I've always felt that music had a much more powerful role in Civil Rights than any political position. The Motown Revues, Stax Revues, and the Muscle Shoals sound demonstrated that music was for all the people regardless of color and economic background. White and black musicians worked together, traveled together and took on many of the cruel aspects of bigotry together. How long would the Civil Rights Act have taken if it were not for the Alan Freed Moon Dog concerts, the Supremes and Temptations traveling into the deep South being denied the use of White bathrooms? At the concert halls both white and black teenagers gathered together for only the music. They danced together and simply had a good time.
"America's Greatest Generation" returned home from saving the world in World War II, but this generation was perfectly content in forcing black Americans to continue to sit in the back of the bus and to eat in the back of restaurants. Ironically, the combined blood shed on the battlefields of Europe and the islands of the Pacific was simply a unifying red. Each drop of blood was impossible to discern its racial makeup.
The next generation growing up in the 1950s and 1960s became the Freedom Riders to help solve and create a new order by taking part in freedom marches throughout the country. During the Cold war, rock and roll was considered a threat to America's morals and values. Isn't it incredible that Elvis' swiling hips, the pounding rhythm of Little Richard's piano, and Chuck Berry's guitar riffs and duck walk did more to bring down the Berlin Wall that the thousands of missles pointed at Moscow? Radik, a Russian film director, once told me how he and other Russian teenagers treasured and hid their rock and roll albums within their homes knowing very well their government's view of subversive music. Radik's reply was "Everyone loves the music. It is the politicians that screw everything up."
Maybe that is why the real threat to America's post war values was a skinny kid with curly hair from Minnesota who simply decided that America's problem in addressing the civil rights movement was that no one had asked the right questions. He put his pen to paper and asked those questions in "Blowing in the Wind." Bob Dylan then determined that America's soul had no color barriers.

Comments
President-elect Obama was viewed as a cultural figure instead of as a political figure. Many people voted for him BECAUSE of his race, rather than in spite of it. His political positions were of little interest to many, many people; what REALLY mattered was that this was a black man running for President.
The media treated him differently than they did the other candidates. Rarely did they ask him serious questions on policy; most of the questions centered on 'Is America ready for a black President?,' etc. Katie Couric even asked him when the last time he had cried was (yeesh!).

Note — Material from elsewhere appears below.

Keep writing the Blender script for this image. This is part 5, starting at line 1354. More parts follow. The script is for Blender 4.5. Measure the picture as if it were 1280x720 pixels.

It's hard to imagine Howard K. Smith asking, say, John Kennedy or Richard Nixon during the Presidential Debates of 1960 when the last time they might have shed a tear...
To REALLY be 'post-racial,' the media should have treated him (and investigated him) EQUALLY, as they did the others running for President and Vice-President.
A friend of mine told me about your appearance recently on Coast to Coast - and thought you were great. As a great fan of the British Invasion, I'll keep myself posted as to when your next appearance on that show might be!